*PROBLEM DETAILS:* All entries are to be given again verbatim.
------ INFORMATION PROVIDED ------
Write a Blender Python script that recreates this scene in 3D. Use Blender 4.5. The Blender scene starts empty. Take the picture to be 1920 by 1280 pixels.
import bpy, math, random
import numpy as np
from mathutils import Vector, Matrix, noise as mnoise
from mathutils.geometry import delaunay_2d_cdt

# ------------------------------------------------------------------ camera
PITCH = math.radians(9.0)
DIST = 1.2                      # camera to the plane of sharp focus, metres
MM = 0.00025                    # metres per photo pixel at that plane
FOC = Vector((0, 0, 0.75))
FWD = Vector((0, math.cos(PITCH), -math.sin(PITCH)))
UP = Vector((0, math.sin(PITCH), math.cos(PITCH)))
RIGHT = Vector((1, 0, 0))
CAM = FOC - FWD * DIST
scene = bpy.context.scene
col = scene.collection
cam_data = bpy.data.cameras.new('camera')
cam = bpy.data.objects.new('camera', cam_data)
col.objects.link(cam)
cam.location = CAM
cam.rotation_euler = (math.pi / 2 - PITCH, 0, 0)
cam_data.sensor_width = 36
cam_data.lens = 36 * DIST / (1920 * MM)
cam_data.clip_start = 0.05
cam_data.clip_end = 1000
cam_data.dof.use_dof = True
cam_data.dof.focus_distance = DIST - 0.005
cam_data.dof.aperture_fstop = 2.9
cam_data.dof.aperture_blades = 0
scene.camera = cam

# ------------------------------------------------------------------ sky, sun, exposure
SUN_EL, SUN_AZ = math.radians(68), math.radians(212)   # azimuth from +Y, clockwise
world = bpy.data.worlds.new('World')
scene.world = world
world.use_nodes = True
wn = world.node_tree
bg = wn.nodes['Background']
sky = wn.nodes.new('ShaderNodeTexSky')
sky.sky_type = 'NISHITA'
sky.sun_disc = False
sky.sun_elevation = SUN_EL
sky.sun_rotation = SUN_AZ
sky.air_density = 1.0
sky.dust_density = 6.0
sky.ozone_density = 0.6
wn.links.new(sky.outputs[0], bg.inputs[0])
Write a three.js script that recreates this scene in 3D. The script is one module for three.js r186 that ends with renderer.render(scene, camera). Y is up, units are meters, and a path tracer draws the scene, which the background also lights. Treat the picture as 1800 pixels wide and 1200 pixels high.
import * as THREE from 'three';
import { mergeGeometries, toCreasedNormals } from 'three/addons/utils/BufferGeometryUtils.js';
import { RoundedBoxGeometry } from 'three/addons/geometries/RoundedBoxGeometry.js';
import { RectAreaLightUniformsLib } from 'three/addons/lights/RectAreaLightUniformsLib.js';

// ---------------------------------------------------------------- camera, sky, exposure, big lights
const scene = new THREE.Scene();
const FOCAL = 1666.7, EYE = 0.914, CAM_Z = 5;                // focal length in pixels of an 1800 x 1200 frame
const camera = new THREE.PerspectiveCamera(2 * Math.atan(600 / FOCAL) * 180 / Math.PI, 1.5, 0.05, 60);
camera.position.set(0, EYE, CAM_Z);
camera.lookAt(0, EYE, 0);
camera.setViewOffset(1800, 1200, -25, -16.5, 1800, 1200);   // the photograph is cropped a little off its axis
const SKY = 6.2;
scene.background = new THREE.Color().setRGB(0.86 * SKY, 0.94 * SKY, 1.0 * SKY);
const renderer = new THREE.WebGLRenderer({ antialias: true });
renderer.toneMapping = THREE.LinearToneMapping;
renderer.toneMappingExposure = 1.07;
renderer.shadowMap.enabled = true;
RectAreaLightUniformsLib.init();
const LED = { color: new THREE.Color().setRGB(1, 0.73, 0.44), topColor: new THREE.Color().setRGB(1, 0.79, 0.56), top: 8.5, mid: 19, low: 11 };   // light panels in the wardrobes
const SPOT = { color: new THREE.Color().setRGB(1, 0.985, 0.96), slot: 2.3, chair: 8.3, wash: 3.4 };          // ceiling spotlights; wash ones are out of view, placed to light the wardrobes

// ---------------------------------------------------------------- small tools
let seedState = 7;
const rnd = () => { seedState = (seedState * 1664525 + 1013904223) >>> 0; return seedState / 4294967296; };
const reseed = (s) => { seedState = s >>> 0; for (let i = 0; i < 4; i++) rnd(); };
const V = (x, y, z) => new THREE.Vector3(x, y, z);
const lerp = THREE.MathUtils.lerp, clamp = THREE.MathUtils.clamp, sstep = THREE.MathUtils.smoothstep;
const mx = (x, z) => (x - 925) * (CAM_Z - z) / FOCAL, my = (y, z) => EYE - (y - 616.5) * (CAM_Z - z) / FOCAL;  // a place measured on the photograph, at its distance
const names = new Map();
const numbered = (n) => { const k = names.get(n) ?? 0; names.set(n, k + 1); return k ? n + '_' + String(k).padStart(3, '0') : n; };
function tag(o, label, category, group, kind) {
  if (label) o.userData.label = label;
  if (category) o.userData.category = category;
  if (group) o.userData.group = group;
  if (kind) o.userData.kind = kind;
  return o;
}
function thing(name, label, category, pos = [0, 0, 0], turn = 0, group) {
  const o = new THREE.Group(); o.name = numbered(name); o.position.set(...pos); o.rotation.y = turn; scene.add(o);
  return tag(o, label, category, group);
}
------
*RESPONSE FOR THIS EXERCISE:*
Write a Blender Python script that recreates this scene in 3D. Use Blender 4.5. The Blender scene starts empty. Take the picture to be 1920 by 1280 pixels.
import bpy, math, random
import numpy as np
from mathutils import Vector, Matrix, noise as mnoise
from mathutils.geometry import delaunay_2d_cdt

# ------------------------------------------------------------------ camera
PITCH = math.radians(9.0)
DIST = 1.2                      # camera to the plane of sharp focus, metres
MM = 0.00025                    # metres per photo pixel at that plane
FOC = Vector((0, 0, 0.75))
FWD = Vector((0, math.cos(PITCH), -math.sin(PITCH)))
UP = Vector((0, math.sin(PITCH), math.cos(PITCH)))
RIGHT = Vector((1, 0, 0))
CAM = FOC - FWD * DIST
scene = bpy.context.scene
col = scene.collection
cam_data = bpy.data.cameras.new('camera')
cam = bpy.data.objects.new('camera', cam_data)
col.objects.link(cam)
cam.location = CAM
cam.rotation_euler = (math.pi / 2 - PITCH, 0, 0)
cam_data.sensor_width = 36
cam_data.lens = 36 * DIST / (1920 * MM)
cam_data.clip_start = 0.05
cam_data.clip_end = 1000
cam_data.dof.use_dof = True
cam_data.dof.focus_distance = DIST - 0.005
cam_data.dof.aperture_fstop = 2.9
cam_data.dof.aperture_blades = 0
scene.camera = cam

# ------------------------------------------------------------------ sky, sun, exposure
SUN_EL, SUN_AZ = math.radians(68), math.radians(212)   # azimuth from +Y, clockwise
world = bpy.data.worlds.new('World')
scene.world = world
world.use_nodes = True
wn = world.node_tree
bg = wn.nodes['Background']
sky = wn.nodes.new('ShaderNodeTexSky')
sky.sky_type = 'NISHITA'
sky.sun_disc = False
sky.sun_elevation = SUN_EL
sky.sun_rotation = SUN_AZ
sky.air_density = 1.0
sky.dust_density = 6.0
sky.ozone_density = 0.6
wn.links.new(sky.outputs[0], bg.inputs[0])
Write a three.js script that recreates this scene in 3D. The script is one module for three.js r186 that ends with renderer.render(scene, camera). Y is up, units are meters, and a path tracer draws the scene, which the background also lights. Treat the picture as 1800 pixels wide and 1200 pixels high.
import * as THREE from 'three';
import { mergeGeometries, toCreasedNormals } from 'three/addons/utils/BufferGeometryUtils.js';
import { RoundedBoxGeometry } from 'three/addons/geometries/RoundedBoxGeometry.js';
import { RectAreaLightUniformsLib } from 'three/addons/lights/RectAreaLightUniformsLib.js';

// ---------------------------------------------------------------- camera, sky, exposure, big lights
const scene = new THREE.Scene();
const FOCAL = 1666.7, EYE = 0.914, CAM_Z = 5;                // focal length in pixels of an 1800 x 1200 frame
const camera = new THREE.PerspectiveCamera(2 * Math.atan(600 / FOCAL) * 180 / Math.PI, 1.5, 0.05, 60);
camera.position.set(0, EYE, CAM_Z);
camera.lookAt(0, EYE, 0);
camera.setViewOffset(1800, 1200, -25, -16.5, 1800, 1200);   // the photograph is cropped a little off its axis
const SKY = 6.2;
scene.background = new THREE.Color().setRGB(0.86 * SKY, 0.94 * SKY, 1.0 * SKY);
const renderer = new THREE.WebGLRenderer({ antialias: true });
renderer.toneMapping = THREE.LinearToneMapping;
renderer.toneMappingExposure = 1.07;
renderer.shadowMap.enabled = true;
RectAreaLightUniformsLib.init();
const LED = { color: new THREE.Color().setRGB(1, 0.73, 0.44), topColor: new THREE.Color().setRGB(1, 0.79, 0.56), top: 8.5, mid: 19, low: 11 };   // light panels in the wardrobes
const SPOT = { color: new THREE.Color().setRGB(1, 0.985, 0.96), slot: 2.3, chair: 8.3, wash: 3.4 };          // ceiling spotlights; wash ones are out of view, placed to light the wardrobes

// ---------------------------------------------------------------- small tools
let seedState = 7;
const rnd = () => { seedState = (seedState * 1664525 + 1013904223) >>> 0; return seedState / 4294967296; };
const reseed = (s) => { seedState = s >>> 0; for (let i = 0; i < 4; i++) rnd(); };
const V = (x, y, z) => new THREE.Vector3(x, y, z);
const lerp = THREE.MathUtils.lerp, clamp = THREE.MathUtils.clamp, sstep = THREE.MathUtils.smoothstep;
const mx = (x, z) => (x - 925) * (CAM_Z - z) / FOCAL, my = (y, z) => EYE - (y - 616.5) * (CAM_Z - z) / FOCAL;  // a place measured on the photograph, at its distance
const names = new Map();
const numbered = (n) => { const k = names.get(n) ?? 0; names.set(n, k + 1); return k ? n + '_' + String(k).padStart(3, '0') : n; };
function tag(o, label, category, group, kind) {
  if (label) o.userData.label = label;
  if (category) o.userData.category = category;
  if (group) o.userData.group = group;
  if (kind) o.userData.kind = kind;
  return o;
}
function thing(name, label, category, pos = [0, 0, 0], turn = 0, group) {
  const o = new THREE.Group(); o.name = numbered(name); o.position.set(...pos); o.rotation.y = turn; scene.add(o);
  return tag(o, label, category, group);
}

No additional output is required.